▸ **Task**: A faithful transcription of all the data is required.

** START OF Recorded information **

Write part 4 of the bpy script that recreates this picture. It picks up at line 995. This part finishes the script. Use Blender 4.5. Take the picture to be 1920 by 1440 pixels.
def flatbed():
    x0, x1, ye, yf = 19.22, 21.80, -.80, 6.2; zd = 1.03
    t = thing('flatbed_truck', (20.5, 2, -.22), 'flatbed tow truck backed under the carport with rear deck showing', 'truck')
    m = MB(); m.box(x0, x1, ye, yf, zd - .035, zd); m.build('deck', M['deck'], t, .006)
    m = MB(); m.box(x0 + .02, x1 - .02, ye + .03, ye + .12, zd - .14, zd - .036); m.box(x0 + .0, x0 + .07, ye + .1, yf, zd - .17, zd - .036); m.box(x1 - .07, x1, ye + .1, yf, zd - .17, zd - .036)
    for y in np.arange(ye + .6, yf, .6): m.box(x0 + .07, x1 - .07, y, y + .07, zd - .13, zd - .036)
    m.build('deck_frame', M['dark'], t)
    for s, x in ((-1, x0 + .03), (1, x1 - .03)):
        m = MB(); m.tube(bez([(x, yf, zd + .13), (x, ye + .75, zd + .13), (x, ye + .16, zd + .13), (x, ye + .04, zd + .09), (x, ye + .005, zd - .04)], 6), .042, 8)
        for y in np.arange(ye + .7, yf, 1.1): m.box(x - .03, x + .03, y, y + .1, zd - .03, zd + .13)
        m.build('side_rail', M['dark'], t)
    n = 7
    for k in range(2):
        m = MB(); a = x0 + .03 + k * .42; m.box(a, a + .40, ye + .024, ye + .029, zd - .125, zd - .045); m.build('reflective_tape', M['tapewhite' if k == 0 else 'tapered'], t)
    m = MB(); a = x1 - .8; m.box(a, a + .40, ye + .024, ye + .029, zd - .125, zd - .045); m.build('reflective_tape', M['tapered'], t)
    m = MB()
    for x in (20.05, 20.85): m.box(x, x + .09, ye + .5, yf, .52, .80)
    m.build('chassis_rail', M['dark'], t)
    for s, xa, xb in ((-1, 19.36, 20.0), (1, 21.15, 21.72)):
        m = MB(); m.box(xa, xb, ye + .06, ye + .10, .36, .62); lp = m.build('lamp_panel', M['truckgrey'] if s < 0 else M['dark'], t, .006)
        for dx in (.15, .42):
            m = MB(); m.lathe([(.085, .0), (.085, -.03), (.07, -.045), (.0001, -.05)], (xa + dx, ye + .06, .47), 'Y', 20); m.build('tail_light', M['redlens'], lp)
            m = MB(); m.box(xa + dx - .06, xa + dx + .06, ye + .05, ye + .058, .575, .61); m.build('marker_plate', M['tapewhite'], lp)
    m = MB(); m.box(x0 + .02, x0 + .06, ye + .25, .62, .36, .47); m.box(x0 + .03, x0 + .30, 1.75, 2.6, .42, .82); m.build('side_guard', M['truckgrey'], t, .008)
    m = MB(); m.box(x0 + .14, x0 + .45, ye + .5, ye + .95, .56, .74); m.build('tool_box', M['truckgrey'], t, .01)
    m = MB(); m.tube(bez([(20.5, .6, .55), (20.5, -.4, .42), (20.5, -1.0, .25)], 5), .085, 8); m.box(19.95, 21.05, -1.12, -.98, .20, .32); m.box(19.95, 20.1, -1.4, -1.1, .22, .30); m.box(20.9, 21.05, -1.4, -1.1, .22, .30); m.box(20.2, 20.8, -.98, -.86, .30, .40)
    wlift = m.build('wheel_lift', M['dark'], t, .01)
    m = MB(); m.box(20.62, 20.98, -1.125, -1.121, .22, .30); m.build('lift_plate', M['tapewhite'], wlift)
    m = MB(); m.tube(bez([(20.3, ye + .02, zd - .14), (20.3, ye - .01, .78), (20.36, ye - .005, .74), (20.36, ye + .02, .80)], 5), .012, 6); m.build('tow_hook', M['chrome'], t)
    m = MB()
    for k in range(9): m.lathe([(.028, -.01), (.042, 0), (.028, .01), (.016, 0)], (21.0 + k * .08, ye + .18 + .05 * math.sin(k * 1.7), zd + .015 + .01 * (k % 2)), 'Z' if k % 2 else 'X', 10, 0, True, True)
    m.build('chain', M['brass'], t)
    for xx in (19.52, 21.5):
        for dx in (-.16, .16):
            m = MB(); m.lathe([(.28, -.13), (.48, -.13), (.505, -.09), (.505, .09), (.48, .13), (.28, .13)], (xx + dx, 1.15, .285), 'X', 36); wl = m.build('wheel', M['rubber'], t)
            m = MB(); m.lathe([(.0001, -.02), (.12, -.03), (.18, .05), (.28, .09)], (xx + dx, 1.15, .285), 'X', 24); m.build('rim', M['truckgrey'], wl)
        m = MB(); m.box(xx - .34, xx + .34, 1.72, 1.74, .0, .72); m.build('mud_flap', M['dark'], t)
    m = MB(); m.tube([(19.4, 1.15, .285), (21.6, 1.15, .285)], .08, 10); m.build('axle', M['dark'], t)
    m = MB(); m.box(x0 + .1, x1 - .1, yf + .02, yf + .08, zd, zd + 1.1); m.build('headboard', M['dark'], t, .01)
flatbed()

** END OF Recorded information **

▸ **Answer**:
Write part 4 of the bpy script that recreates this picture. It picks up at line 995. This part finishes the script. Use Blender 4.5. Take the picture to be 1920 by 1440 pixels.
def flatbed():
    x0, x1, ye, yf = 19.22, 21.80, -.80, 6.2; zd = 1.03
    t = thing('flatbed_truck', (20.5, 2, -.22), 'flatbed tow truck backed under the carport with rear deck showing', 'truck')
    m = MB(); m.box(x0, x1, ye, yf, zd - .035, zd); m.build('deck', M['deck'], t, .006)
    m = MB(); m.box(x0 + .02, x1 - .02, ye + .03, ye + .12, zd - .14, zd - .036); m.box(x0 + .0, x0 + .07, ye + .1, yf, zd - .17, zd - .036); m.box(x1 - .07, x1, ye + .1, yf, zd - .17, zd - .036)
    for y in np.arange(ye + .6, yf, .6): m.box(x0 + .07, x1 - .07, y, y + .07, zd - .13, zd - .036)
    m.build('deck_frame', M['dark'], t)
    for s, x in ((-1, x0 + .03), (1, x1 - .03)):
        m = MB(); m.tube(bez([(x, yf, zd + .13), (x, ye + .75, zd + .13), (x, ye + .16, zd + .13), (x, ye + .04, zd + .09), (x, ye + .005, zd - .04)], 6), .042, 8)
        for y in np.arange(ye + .7, yf, 1.1): m.box(x - .03, x + .03, y, y + .1, zd - .03, zd + .13)
        m.build('side_rail', M['dark'], t)
    n = 7
    for k in range(2):
        m = MB(); a = x0 + .03 + k * .42; m.box(a, a + .40, ye + .024, ye + .029, zd - .125, zd - .045); m.build('reflective_tape', M['tapewhite' if k == 0 else 'tapered'], t)
    m = MB(); a = x1 - .8; m.box(a, a + .40, ye + .024, ye + .029, zd - .125, zd - .045); m.build('reflective_tape', M['tapered'], t)
    m = MB()
    for x in (20.05, 20.85): m.box(x, x + .09, ye + .5, yf, .52, .80)
    m.build('chassis_rail', M['dark'], t)
    for s, xa, xb in ((-1, 19.36, 20.0), (1, 21.15, 21.72)):
        m = MB(); m.box(xa, xb, ye + .06, ye + .10, .36, .62); lp = m.build('lamp_panel', M['truckgrey'] if s < 0 else M['dark'], t, .006)
        for dx in (.15, .42):
            m = MB(); m.lathe([(.085, .0), (.085, -.03), (.07, -.045), (.0001, -.05)], (xa + dx, ye + .06, .47), 'Y', 20); m.build('tail_light', M['redlens'], lp)
            m = MB(); m.box(xa + dx - .06, xa + dx + .06, ye + .05, ye + .058, .575, .61); m.build('marker_plate', M['tapewhite'], lp)
    m = MB(); m.box(x0 + .02, x0 + .06, ye + .25, .62, .36, .47); m.box(x0 + .03, x0 + .30, 1.75, 2.6, .42, .82); m.build('side_guard', M['truckgrey'], t, .008)
    m = MB(); m.box(x0 + .14, x0 + .45, ye + .5, ye + .95, .56, .74); m.build('tool_box', M['truckgrey'], t, .01)
    m = MB(); m.tube(bez([(20.5, .6, .55), (20.5, -.4, .42), (20.5, -1.0, .25)], 5), .085, 8); m.box(19.95, 21.05, -1.12, -.98, .20, .32); m.box(19.95, 20.1, -1.4, -1.1, .22, .30); m.box(20.9, 21.05, -1.4, -1.1, .22, .30); m.box(20.2, 20.8, -.98, -.86, .30, .40)
    wlift = m.build('wheel_lift', M['dark'], t, .01)
    m = MB(); m.box(20.62, 20.98, -1.125, -1.121, .22, .30); m.build('lift_plate', M['tapewhite'], wlift)
    m = MB(); m.tube(bez([(20.3, ye + .02, zd - .14), (20.3, ye - .01, .78), (20.36, ye - .005, .74), (20.36, ye + .02, .80)], 5), .012, 6); m.build('tow_hook', M['chrome'], t)
    m = MB()
    for k in range(9): m.lathe([(.028, -.01), (.042, 0), (.028, .01), (.016, 0)], (21.0 + k * .08, ye + .18 + .05 * math.sin(k * 1.7), zd + .015 + .01 * (k % 2)), 'Z' if k % 2 else 'X', 10, 0, True, True)
    m.build('chain', M['brass'], t)
    for xx in (19.52, 21.5):
        for dx in (-.16, .16):
            m = MB(); m.lathe([(.28, -.13), (.48, -.13), (.505, -.09), (.505, .09), (.48, .13), (.28, .13)], (xx + dx, 1.15, .285), 'X', 36); wl = m.build('wheel', M['rubber'], t)
            m = MB(); m.lathe([(.0001, -.02), (.12, -.03), (.18, .05), (.28, .09)], (xx + dx, 1.15, .285), 'X', 24); m.build('rim', M['truckgrey'], wl)
        m = MB(); m.box(xx - .34, xx + .34, 1.72, 1.74, .0, .72); m.build('mud_flap', M['dark'], t)
    m = MB(); m.tube([(19.4, 1.15, .285), (21.6, 1.15, .285)], .08, 10); m.build('axle', M['dark'], t)
    m = MB(); m.box(x0 + .1, x1 - .1, yf + .02, yf + .08, zd, zd + 1.1); m.build('headboard', M['dark'], t, .01)
flatbed()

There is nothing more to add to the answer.